Recent increases in fuel and fertiliser costs combined with a poorer milk price, a rocky start to beef prices and a God-awful spring weather-wise may easily have people in a lower mood than this time last year.
2025 was a dream year for livestock farmers, and as a result of increased farm profits we saw huge investments by farmers in developing their farms.
At the Teagasc Beef conference in Athenry last November, head of Drystock Pearse Kelly remarked that it was the first time in memory that tax was talked about at such an event.
This year, profits will be lower, but the outlook on the drystock side, especially for suckler farmers, is still very positive.
When we have profits, we have two options: spend or save.

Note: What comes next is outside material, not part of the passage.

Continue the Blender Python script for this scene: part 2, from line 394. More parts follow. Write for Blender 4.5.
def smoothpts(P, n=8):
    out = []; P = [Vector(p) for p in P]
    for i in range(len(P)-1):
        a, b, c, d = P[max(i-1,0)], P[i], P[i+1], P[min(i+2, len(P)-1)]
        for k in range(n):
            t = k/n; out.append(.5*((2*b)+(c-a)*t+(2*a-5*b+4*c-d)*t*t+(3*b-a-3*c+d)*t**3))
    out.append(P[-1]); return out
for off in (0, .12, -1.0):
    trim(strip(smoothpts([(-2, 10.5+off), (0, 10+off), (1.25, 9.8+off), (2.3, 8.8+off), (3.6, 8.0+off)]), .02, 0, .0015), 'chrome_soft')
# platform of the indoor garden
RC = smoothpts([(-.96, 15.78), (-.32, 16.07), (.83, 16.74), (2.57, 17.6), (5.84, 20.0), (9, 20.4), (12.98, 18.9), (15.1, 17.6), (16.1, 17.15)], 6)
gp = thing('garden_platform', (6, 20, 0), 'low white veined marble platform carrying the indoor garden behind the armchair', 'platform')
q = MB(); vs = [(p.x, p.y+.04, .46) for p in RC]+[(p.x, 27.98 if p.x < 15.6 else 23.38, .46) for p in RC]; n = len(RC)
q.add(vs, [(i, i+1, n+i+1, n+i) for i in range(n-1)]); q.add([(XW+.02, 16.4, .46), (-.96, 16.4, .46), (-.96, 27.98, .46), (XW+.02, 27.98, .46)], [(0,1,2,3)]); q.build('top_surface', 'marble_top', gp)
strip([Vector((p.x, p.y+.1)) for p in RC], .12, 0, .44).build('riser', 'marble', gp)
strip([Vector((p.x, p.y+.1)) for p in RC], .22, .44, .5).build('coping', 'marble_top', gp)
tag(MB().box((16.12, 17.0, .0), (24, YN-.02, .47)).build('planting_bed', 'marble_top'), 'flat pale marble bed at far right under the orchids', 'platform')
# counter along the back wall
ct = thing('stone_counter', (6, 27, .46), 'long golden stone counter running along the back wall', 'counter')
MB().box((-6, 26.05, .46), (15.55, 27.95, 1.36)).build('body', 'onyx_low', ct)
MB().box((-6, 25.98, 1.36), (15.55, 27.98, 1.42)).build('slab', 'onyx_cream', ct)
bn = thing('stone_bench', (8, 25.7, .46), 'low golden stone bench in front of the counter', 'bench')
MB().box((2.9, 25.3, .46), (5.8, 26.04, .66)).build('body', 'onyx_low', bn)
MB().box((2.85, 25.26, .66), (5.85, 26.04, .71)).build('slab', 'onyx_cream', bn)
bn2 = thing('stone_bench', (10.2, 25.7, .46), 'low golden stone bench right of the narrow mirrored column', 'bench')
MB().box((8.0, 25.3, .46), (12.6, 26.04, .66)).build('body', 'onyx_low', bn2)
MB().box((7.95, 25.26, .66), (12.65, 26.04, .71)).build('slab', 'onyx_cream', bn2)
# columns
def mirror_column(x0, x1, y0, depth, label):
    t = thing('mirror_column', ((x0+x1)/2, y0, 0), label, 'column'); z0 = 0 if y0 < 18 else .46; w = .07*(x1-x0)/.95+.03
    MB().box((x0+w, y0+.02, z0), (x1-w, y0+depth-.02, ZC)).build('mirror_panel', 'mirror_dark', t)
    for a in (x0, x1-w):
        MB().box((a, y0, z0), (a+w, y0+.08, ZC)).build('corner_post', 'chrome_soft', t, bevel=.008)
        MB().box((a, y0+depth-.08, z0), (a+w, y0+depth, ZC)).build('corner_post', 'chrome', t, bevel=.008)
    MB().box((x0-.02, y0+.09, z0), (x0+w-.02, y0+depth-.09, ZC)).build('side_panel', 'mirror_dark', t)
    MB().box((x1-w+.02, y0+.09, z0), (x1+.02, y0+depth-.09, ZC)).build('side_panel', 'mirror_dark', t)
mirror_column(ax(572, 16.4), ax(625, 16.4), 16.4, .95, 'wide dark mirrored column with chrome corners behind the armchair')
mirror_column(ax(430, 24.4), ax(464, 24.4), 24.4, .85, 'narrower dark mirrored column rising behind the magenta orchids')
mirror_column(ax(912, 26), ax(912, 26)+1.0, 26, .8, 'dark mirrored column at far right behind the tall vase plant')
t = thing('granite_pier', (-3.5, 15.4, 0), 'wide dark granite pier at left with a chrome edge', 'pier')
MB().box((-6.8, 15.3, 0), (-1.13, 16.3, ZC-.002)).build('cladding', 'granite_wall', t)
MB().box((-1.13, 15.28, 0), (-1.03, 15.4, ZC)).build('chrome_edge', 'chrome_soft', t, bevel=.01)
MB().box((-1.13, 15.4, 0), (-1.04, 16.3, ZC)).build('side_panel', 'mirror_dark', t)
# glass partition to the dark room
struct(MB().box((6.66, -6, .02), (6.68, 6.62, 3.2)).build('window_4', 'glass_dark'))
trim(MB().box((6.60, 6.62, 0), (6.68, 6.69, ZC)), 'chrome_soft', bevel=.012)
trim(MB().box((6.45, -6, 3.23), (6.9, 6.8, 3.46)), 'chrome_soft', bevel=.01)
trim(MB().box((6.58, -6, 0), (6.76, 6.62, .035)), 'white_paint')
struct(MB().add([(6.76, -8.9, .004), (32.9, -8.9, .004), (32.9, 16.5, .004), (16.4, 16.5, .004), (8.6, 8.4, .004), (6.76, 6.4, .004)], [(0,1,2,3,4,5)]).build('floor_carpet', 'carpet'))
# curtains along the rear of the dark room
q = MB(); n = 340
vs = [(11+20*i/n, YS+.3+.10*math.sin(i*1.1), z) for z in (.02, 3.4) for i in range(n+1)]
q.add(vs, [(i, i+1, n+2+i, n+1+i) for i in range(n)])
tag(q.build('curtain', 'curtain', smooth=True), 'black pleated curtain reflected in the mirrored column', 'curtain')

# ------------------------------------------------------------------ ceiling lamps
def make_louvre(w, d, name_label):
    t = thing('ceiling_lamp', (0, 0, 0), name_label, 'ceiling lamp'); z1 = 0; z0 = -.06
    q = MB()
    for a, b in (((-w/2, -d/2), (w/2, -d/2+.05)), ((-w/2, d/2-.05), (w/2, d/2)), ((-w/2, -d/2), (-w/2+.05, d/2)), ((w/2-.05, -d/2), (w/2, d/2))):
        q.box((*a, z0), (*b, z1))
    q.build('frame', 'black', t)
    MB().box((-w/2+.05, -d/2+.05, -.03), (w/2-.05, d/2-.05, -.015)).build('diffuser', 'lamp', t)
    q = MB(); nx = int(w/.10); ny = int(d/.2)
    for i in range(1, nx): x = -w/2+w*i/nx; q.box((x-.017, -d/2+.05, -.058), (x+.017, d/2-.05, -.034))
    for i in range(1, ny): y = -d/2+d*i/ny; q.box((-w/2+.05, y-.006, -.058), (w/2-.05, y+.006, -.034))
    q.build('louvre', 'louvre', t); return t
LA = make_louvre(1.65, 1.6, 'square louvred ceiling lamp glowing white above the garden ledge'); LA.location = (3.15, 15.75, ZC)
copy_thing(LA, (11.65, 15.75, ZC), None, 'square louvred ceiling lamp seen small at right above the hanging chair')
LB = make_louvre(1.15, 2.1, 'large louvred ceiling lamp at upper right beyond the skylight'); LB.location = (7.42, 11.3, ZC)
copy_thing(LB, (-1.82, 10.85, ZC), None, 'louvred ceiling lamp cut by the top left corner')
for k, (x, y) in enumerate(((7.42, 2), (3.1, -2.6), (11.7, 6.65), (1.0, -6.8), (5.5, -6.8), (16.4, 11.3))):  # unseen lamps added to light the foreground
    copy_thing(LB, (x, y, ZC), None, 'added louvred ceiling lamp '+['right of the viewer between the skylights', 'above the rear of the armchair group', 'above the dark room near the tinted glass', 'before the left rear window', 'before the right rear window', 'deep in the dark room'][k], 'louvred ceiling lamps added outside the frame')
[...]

I once heard a tax consultant say that farmers would spend money on anything to reduce their tax bill.
There is no harm in having a rainy day fund available, but when we are spending, we must do it wisely and making the farm safer and more efficient should be two of the priorities.
Investing in infrastructure
This week, I look at the Newford Herd’s new cattle handling facility which was likely a key talking point at Wednesdays’ open day. It’s great to see the investment in the project, even with the farm being at the disadvantage of not being able to avail of TAMS funding for it, unlike other farmers who would qualify for the 60% rate.

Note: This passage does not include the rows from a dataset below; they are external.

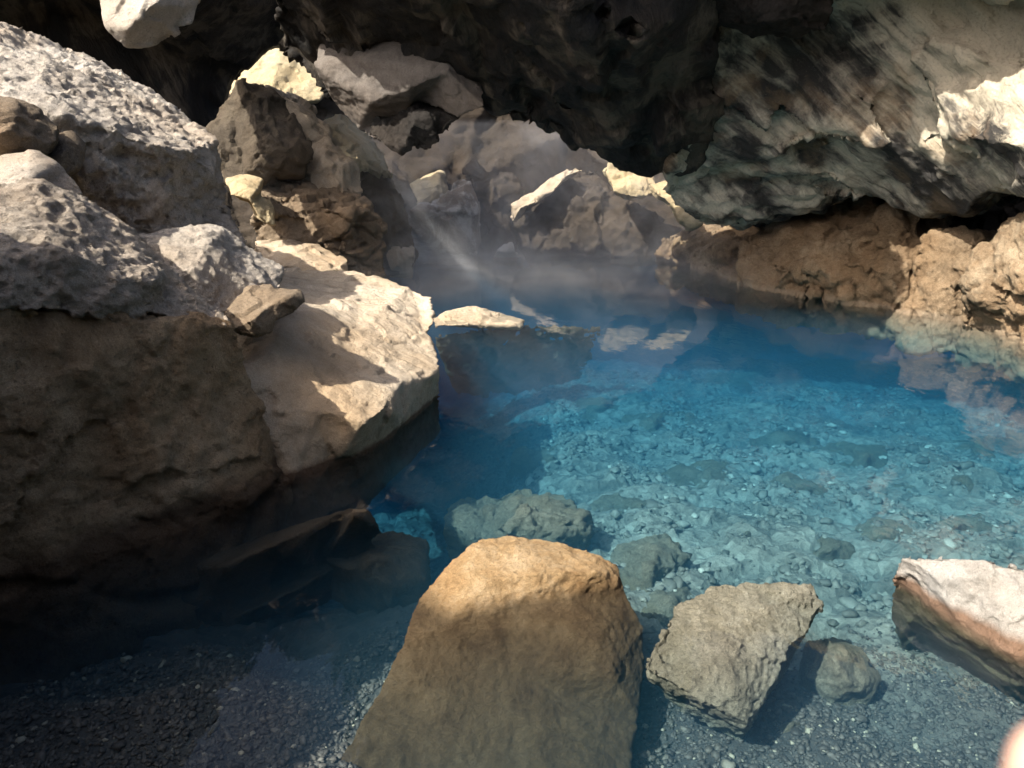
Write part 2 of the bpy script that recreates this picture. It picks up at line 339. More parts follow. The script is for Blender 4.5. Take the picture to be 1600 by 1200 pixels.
# --- pile below the gap
rock('rock', 'pale smooth rock lit high against the black roof at upper left', 'rock', M['pale'],
     [(140, -60, 7.9), (320, -60, 8.1), (310, 10, 8.0), (302, 40, 7.95), (270, 52, 7.9), (235, 68, 7.85), (195, 72, 7.8), (165, 35, 7.7)], [(235, 10, 7.5), (200, 45, 7.55), (290, 45, 7.75)], back=1.3, shrink=0.6, bdir=(-0.25, 1, 0.4), vox=0.02, noise=crag(0.5), seed=10, group=GM)
rock('boulder', 'dark tan boulder hanging just under the daylight gap', 'boulder', M['darkbrown'],
     [(330, 200, 9.4), (380, 130, 9.6), (425, 135, 9.7), (450, 165, 9.7), (478, 205, 9.6), (490, 240, 9.5), (478, 275, 9.4), (430, 275, 9.2), (415, 285, 9.2), (380, 300, 9.2), (340, 280, 9.3)],
     [(400, 190, 9.2), (450, 230, 9.15), (395, 240, 9.05)], back=1.0, vox=0.03, noise=crag(1.0), seed=11, group=GM)
rock('rock', 'yellow sunlit rock seen outside through the small gap', 'rock', M['yellow'],
     [(340, 120, 13.8), (390, 80, 14.1), (440, 50, 14.3), (500, 50, 14.3), (520, 130, 13.9), (500, 160, 13.6), (430, 160, 13.3), (360, 150, 13.4)], [(430, 115, 13.5), (465, 100, 13.9)], back=0.8, vox=0.04, noise=crag(0.5), seed=12, group=GM)
rock('rock', 'bright broken rock stepping down from the gap', 'rock', M['slab'],
     [(410, 132, 10.6), (440, 140, 10.9), (488, 163, 10.9), (500, 180, 10.8), (516, 205, 10.5), (510, 235, 10.2), (485, 235, 10.0), (466, 195, 10.0), (440, 160, 10.1)], [(462, 165, 10.25), (490, 180, 10.35), (478, 190, 10.05), (502, 212, 10.1)], back=0.7, vox=0.02, sm=0, noise=crag(0.8), seed=13, group=GM)
rock('rock', 'sunlit jagged rock right of the stepped bright one', 'rock', M['yellow'],
     [(495, 200, 11.2), (512, 188, 11.6), (535, 187, 11.8), (582, 218, 11.8), (604, 240, 11.6), (610, 275, 11.2), (565, 262, 10.7), (540, 245, 10.5), (510, 240, 10.5), (495, 225, 10.6)], [(545, 228, 10.8), (575, 238, 11.0), (525, 215, 10.8)], back=0.8, vox=0.022, sm=0, noise=crag(0.9), seed=14, group=GM)
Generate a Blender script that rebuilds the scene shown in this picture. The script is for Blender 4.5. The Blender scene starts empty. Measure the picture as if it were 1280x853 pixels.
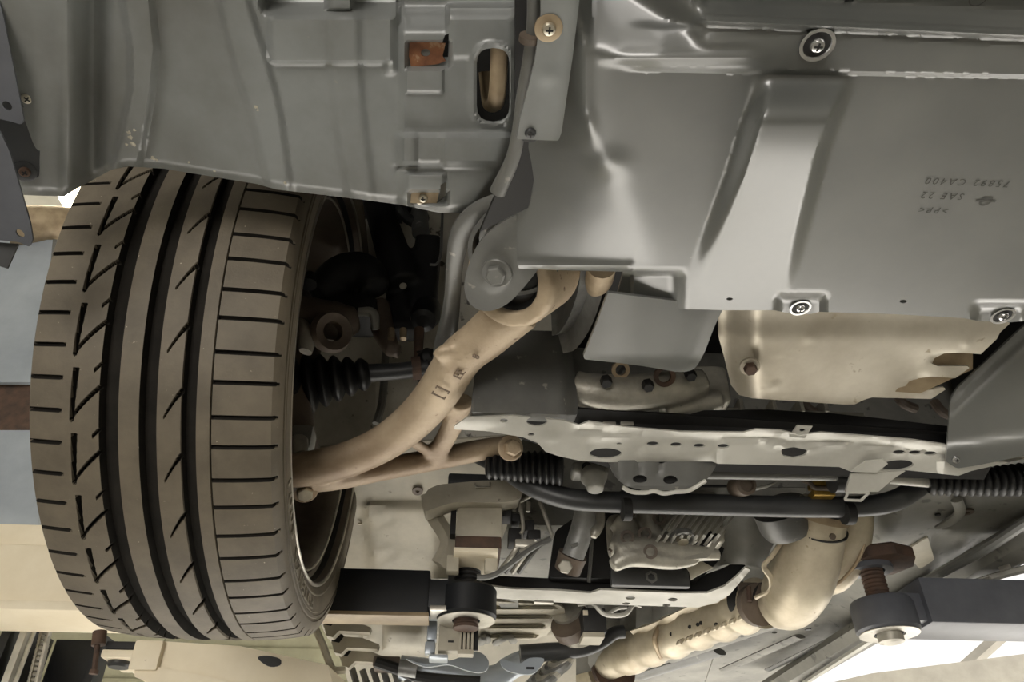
import bpy, bmesh, math, random
import numpy as np
from mathutils import Vector, Matrix
from mathutils.geometry import delaunay_2d_cdt

random.seed(7)
SC = bpy.context.scene
COL = SC.collection
PI = math.pi

# ------------------------------------------------------------------ camera
YAW, PITCH, FPX = math.radians(4.0), math.radians(37.0), 940.0
cd = bpy.data.cameras.new('camera')
cd.sensor_fit = 'HORIZONTAL'
cd.sensor_width = 36.0
cd.lens = FPX / 1280.0 * 36.0
cd.clip_start = 0.01
cam = bpy.data.objects.new('camera', cd)
COL.objects.link(cam)
cam.location = (0, 0, 0)
cam.rotation_euler = (math.radians(90) + PITCH, 0, -YAW)
SC.camera = cam

# ------------------------------------------------------------------ world, light, exposure
W = bpy.data.worlds.new('overcast_sky')
SC.world = W
W.use_nodes = True
bg = W.node_tree.nodes['Background']
bg.inputs['Color'].default_value = (1.0, 0.97, 0.93, 1)
bg.inputs['Strength'].default_value = 0.6


def area(name, loc, target, sx, sy, power, col):
    ld = bpy.data.lights.new(name, 'AREA')
    ld.shape = 'RECTANGLE'
    ld.size, ld.size_y = sx, sy
    ld.energy = power
    ld.color = col
    o = bpy.data.objects.new(name, ld)
    COL.objects.link(o)
    o.location = loc
    d = Vector(target) - Vector(loc)
    o.rotation_euler = d.to_track_quat('-Z', 'Y').to_euler()
    return o


# added fill from behind the camera, lifting the front-facing parts; low sun reaching the floor under the car from the open side
area('front_fill', (-1.5, -4.3, -0.5), (0.0, 0.9, 0.3), 2.2, 1.6, 60, (1.0, 0.95, 0.88))
sd = bpy.data.lights.new('sun', 'SUN')
sd.energy = 22.0
sd.angle = math.radians(2.0)
sd.color = (1.0, 0.975, 0.945)
sun = bpy.data.objects.new('sun', sd)
COL.objects.link(sun)
sun.rotation_euler = Vector((-0.72, -0.27, -0.62)).to_track_quat('-Z', 'Y').to_euler()
SC.view_settings.view_transform = 'Standard'
SC.view_settings.look = 'None'
SC.view_settings.exposure = 1.02
SC.view_settings.gamma = 1.0
SC.view_settings.use_curve_mapping = False

# ------------------------------------------------------------------ pixel rays of the photograph (1280 x 853)
_cy, _sy, _cp, _sp = math.cos(YAW), math.sin(YAW), math.cos(PITCH), math.sin(PITCH)
FW = Vector((_sy * _cp, _cy * _cp, _sp))
RT = Vector((_cy, -_sy, 0))
UP = RT.cross(FW)


def ray(x, y):
    return FW + RT * ((x - 640.0) / FPX) - UP * ((y - 426.5) / FPX)


def PZ(x, y, Z):
    r = ray(x, y)
    return r * (Z / r.z)


def PY(x, y, Y):
    r = ray(x, y)
    return r * (Y / r.y)


class Pl:
    """a real plane in the place; n points towards its visible side"""

    def __init__(s, p0, n):
        s.p, s.n = Vector(p0), Vector(n).normalized()

    def at(s, x, y, h=0.0):
        r = ray(x, y)
        return r * ((s.p.dot(s.n) + h) / r.dot(s.n))


def hz(Z):
    return Pl((0, 0, Z), (0, 0, -1))


def vt(Y):
    return Pl((0, Y, 0), (0, -1, 0))


def through(x, y, Z, n):
    return Pl(PZ(x, y, Z), n)


# ------------------------------------------------------------------ materials
def lin(c):
    return tuple(((v / 255.0) / 12.92 if v / 255.0 <= 0.04045 else ((v / 255.0 + 0.055) / 1.055) ** 2.4) for v in c)


MATS = {}


def mat(name, c, c2=None, rough=0.6, metal=0.0, scale=14.0, spot=None, spot_scale=60.0, spot_amt=0.66,
        bump=0.0, bump_scale=120.0, rough2=None, coat=0.0, spec=0.5, wave=0.0, contrast=(0.35, 0.65)):
    m = bpy.data.materials.new(name)
    m.use_nodes = True
    nt = m.node_tree
    b = nt.nodes['Principled BSDF']
    L = nt.links
    tc = nt.nodes.new('ShaderNodeTexCoord')
    c2 = c2 or tuple(int(v * 0.82) for v in c)
    nz = nt.nodes.new('ShaderNodeTexNoise')
    nz.inputs['Scale'].default_value = scale
    nz.inputs['Detail'].default_value = 6
    nz.inputs['Roughness'].default_value = 0.62
    L.new(tc.outputs['Object'], nz.inputs['Vector'])
    cr = nt.nodes.new('ShaderNodeValToRGB')
    cr.color_ramp.elements[0].position = contrast[0]
    cr.color_ramp.elements[1].position = contrast[1]
    cr.color_ramp.elements[0].color = (*lin(c2), 1)
    cr.color_ramp.elements[1].color = (*lin(c), 1)
    L.new(nz.outputs['Fac'], cr.inputs['Fac'])
    col = cr.outputs['Color']
    if spot:
        n2 = nt.nodes.new('ShaderNodeTexNoise')
        n2.inputs['Scale'].default_value = spot_scale
        n2.inputs['Detail'].default_value = 3
        L.new(tc.outputs['Object'], n2.inputs['Vector'])
        r2 = nt.nodes.new('ShaderNodeValToRGB')
        r2.color_ramp.elements[0].position = spot_amt
        r2.color_ramp.elements[1].position = min(spot_amt + 0.05, 1)
        L.new(n2.outputs['Fac'], r2.inputs['Fac'])
        mx = nt.nodes.new('ShaderNodeMix')
        mx.data_type = 'RGBA'
        L.new(r2.outputs['Color'], mx.inputs['Factor'])
        L.new(col, mx.inputs['A'])
        mx.inputs['B'].default_value = (*lin(spot), 1)
        col = mx.outputs['Result']
    L.new(col, b.inputs['Base Color'])
    if rough2 is None:
        b.inputs['Roughness'].default_value = rough
    else:
        mr = nt.nodes.new('ShaderNodeMapRange')
        mr.inputs['From Min'].default_value = 0.3
        mr.inputs['From Max'].default_value = 0.7
        mr.inputs['To Min'].default_value = rough
        mr.inputs['To Max'].default_value = rough2
        L.new(nz.outputs['Fac'], mr.inputs['Value'])
        L.new(mr.outputs['Result'], b.inputs['Roughness'])
    b.inputs['Metallic'].default_value = metal
    b.inputs['Specular IOR Level'].default_value = spec
    if coat:
        b.inputs['Coat Weight'].default_value = coat
        b.inputs['Coat Roughness'].default_value = 0.2
    if bump:
        n3 = nt.nodes.new('ShaderNodeTexNoise')
        n3.inputs['Scale'].default_value = bump_scale
        n3.inputs['Detail'].default_value = 4
        L.new(tc.outputs['Object'], n3.inputs['Vector'])
        bp = nt.nodes.new('ShaderNodeBump')
        bp.inputs['Strength'].default_value = bump
        bp.inputs['Distance'].default_value = 0.002
        L.new(n3.outputs['Fac'], bp.inputs['Height'])
        L.new(bp.outputs['Normal'], b.inputs['Normal'])
    MATS[name] = m
    return m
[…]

Elsewhere,Daire Cregg and I look at grazing infrastructure for both dairy and drystock farms. I recently reheard the phrase ‘grass grows wire’ and it’s very apt, especially in times of high fertiliser prices, while the tough spring weather wise should also prompt farmers to look at their grazing infrastructure for the shoulder of the year.
Finally, I look at completing farm developments in a safe manner with services in mind, and the ample resources available to farmers to assist them with such.